MACHINE GUN KELLY was spinning around on his chair. As a player on a game show, MGK (as this young rapper’s nametag read), had far less gravitas than the average TV contestant — but he sure was fun to watch. The bottle of Champagne that he occasionally swigged from one recent Monday afternoon probably had something to do with it.


Time for another question from the show’s host, Peter Rosenberg. “Dr. Seuss or Dr. Dre: who wrote ‘With my Triple-Sling Jigger, I sure felt much bigger,’ ” he asked another player, the comic actor and rapper Donald Glover. MGK began to climb out of his chair and onto his desk. Mr. Glover, who raps under the name Childish Gambino, cracked a few penis jokes before getting to the answer. Spoiler: it was Dr. Seuss.


Just another typical taping for “Hip Hop Squares,” a new MTV series that reboots the classic “Hollywood Squares” game show for the YouTube generation. On “Hip Hop Squares,” set to have its debut on MTV2 on May 22, the nine squares of the tick-tack-toe board are filled with a rotating cast of rappers, D.J.’s, comedians and sports and television personalities, and they field questions about music, history, pop culture and the Kardashians.


As on the original series, contestants must agree or disagree with the stars’ answers to score an X or an O, and the stars, who are given the answers beforehand, do their best to entertain or confuse with shtick and attitude.

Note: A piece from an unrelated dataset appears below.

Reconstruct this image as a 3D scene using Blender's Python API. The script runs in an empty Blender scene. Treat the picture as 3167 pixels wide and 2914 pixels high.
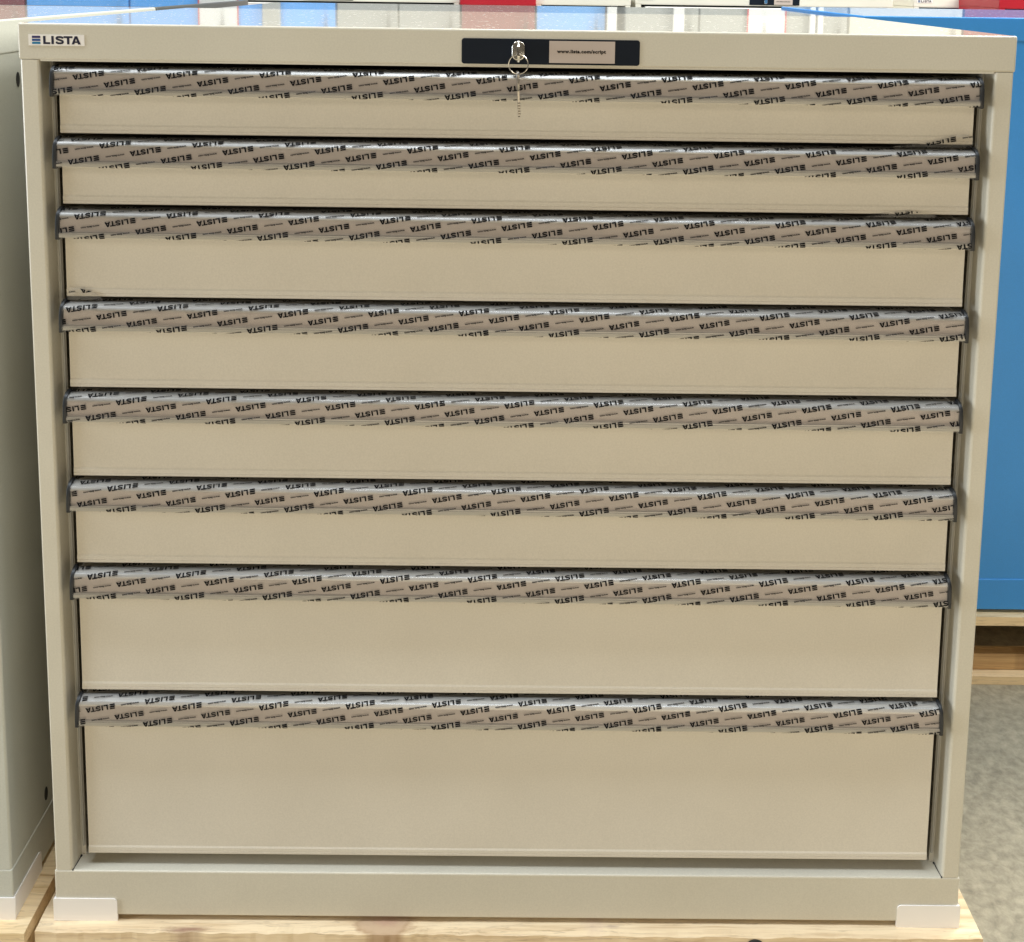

“Why you got to ask me that, that’s disrespect,” Fat Joe responded to a question about what kitchen utensil a pig’s private parts most resemble. A contestant who wrongly doubted the veracity of an answer provided by Ghostface Killah was quickly chided: “You should always trust the Wizard of Poetry.”


MTV hopes the series — it has ordered 20 episodes, all filmed at Steiner Studios in Brooklyn — will attract the core audience of what it calls “male-ennials,” networkspeak for young men aged 12 to 34.


“We were looking at content that would be familiar but that we could update,” said Paul Ricci, the senior vice president for programming and production at MTV2. The network licensed the rights to “Hollywood Squares” from CBS this year, and brought in Mr. Rosenberg, a D.J. with the hip-hop station Hot 97.


“You tell everyone the concept,” Mr. Ricci said, “and they immediately get it.”


Of course the original concept has been in the entertainment ecosphere for decades. “Hollywood Squares” began in the mid-1960s and, over the years, has hosted a wide roster of quippy celebrities and has-beens, Paul Lynde to Florence Henderson to Charo; some became mostly famous as squares. To come up with questions for its version, MTV drafted producers from the show’s last iteration, which began in 1998, with Whoopi Goldberg as center square.


But there are departures from tradition. For starters, the green room is on camera, complete with a stocked bar, and the celebrity players are invited to drink. Cocktail waitresses show up on the neon-blue-and-pink set; an in-house D.J. adds to the clubby vibe. A third of the players wore sunglasses during the taping. At one point MGK somehow ordered a slice of pizza.


“We wanted it to feel a little bit unpredictable, a little bit bumpy,” Mr. Ricci said. “Yes, it’s a genre show, but anything can happen within that space.”


Casting for that unpredictability was key. “There’s so many charismatic personalities” in hip-hop, Mr. Ricci said. Among the first to sign on was Ghostface Killah, the Wu Tang Clan member, rap eminence and connoisseur of ’80s TV.


“I knew it was going to be big,” Ghostface said of the show, sitting on a green-room couch after a taping. “MTV do what they do to the third power, you know what I mean? They do it big.”


He did have one concern. “They should have some real nice music” for the theme song, he said. “Like when you hear ‘Pyramid’ ” — he sang the theme song for “$20,000 Pyramid.” “You know what I mean? Everybody knows ‘The Price is Right.’ ” He sang that one. “What is this one going to be? Something that’s” vehemently — he used a different word — “unique.”


But he was having fun on the set, he added. “Everybody’s loose, that’s what makes it so good,” he said. He let out a stream of profanities, gleefully, naturally. “Whatever you want to say, you just say it,” he added, “That’s why I say it feels real.”


The Ghostface Killah stamp of approval helped to pave the way for other stars.


“I was like, ‘I’ll do it if I get Ghostface’s episode,’ ” said Mac Miller, the Pittsburgh rapper, who served as center square for several episodes.


Mr. Glover, whose rap name comes from the Wu Tang name generator, also said that meeting Ghostface was a highlight. “I came in, and he was like, ‘Hey, what’s up son,’ and we dapped, and he was like, ‘Yo, keep making that money, do it!’ ” marveled Mr. Glover, best known as a star of the NBC comedy “Community.” “That was really cool. I didn’t even think he knew who I was.”